A work of radical and matchless imagination, Paul Kingsnorth's new novel is a mythical, polyphonic drama driven by elemental themes: of community versus the self, the mind versus the body, machine over man; whether to put your faith in the present or the future.
Set on the far side of the climate apocalypse, Alexandria completes the Buccmaster Trilogy, which began with Kingsnorth's prize-winning The Wake.
PUBLISHERS WEEKLY
Kingsnorth's underwhelming ecofable the last of a trilogy, after Beast focuses on the few surviving members of a separatist religious sect in what is left of eastern England, 1,000 years in the future. Sfia, married to Nzil, has been sleeping with the community's other young adult man, the grown child of their elder leaders. Sfia venerates the goddess Lady, whose naturalist teachings run counter to those of the godlike Wayland.

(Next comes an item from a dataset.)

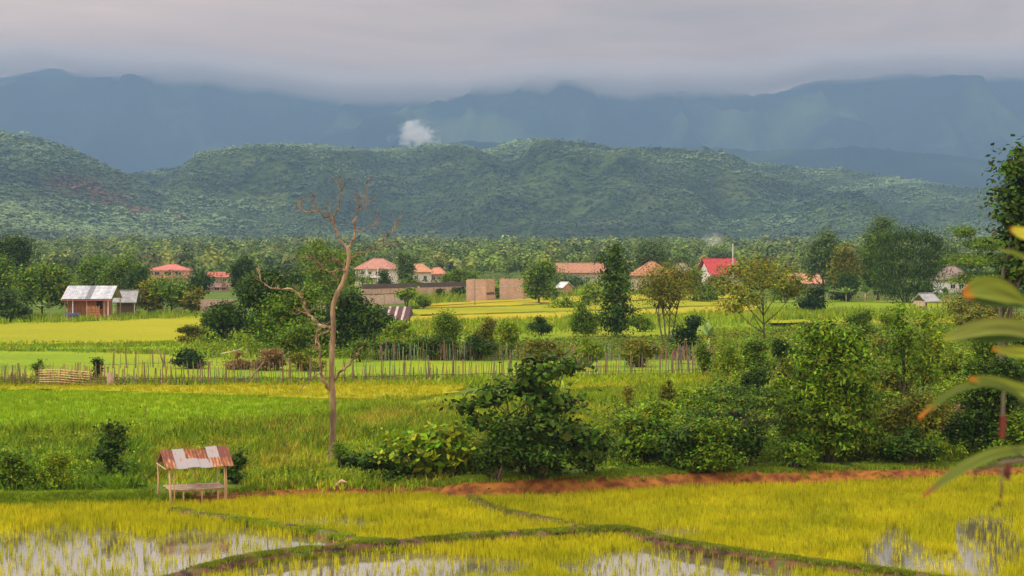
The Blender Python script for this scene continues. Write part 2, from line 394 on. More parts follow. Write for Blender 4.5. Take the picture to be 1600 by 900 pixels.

Wayland reads as an all-powerful AI creation from the previous "Atlantean" age, though his true nature eventually emerges. K, Wayland's emissary, stalks all remaining humans to convince them to upload to a heavenlike Alexandria, as part of a plot to restore Earth by convincing humans to kill their physical bodies and "ascend." Told in alternating first-person chapters in an invented article-less dialect of English presumably evolved over time in extreme isolation, Kingsnorth's overly romantic nature epic pummels the reader with a pessimistic view of the human condition, casting the drive to consumption, violence, and bigotry as essentially human. Awkward attempts at gender essentialism don't help ("i am woman. i am blood. it is me blood"; "all mens bodies singin when they capture, when they kill, in blood of triumph, it is Way"). This is an easy one to take a pass on.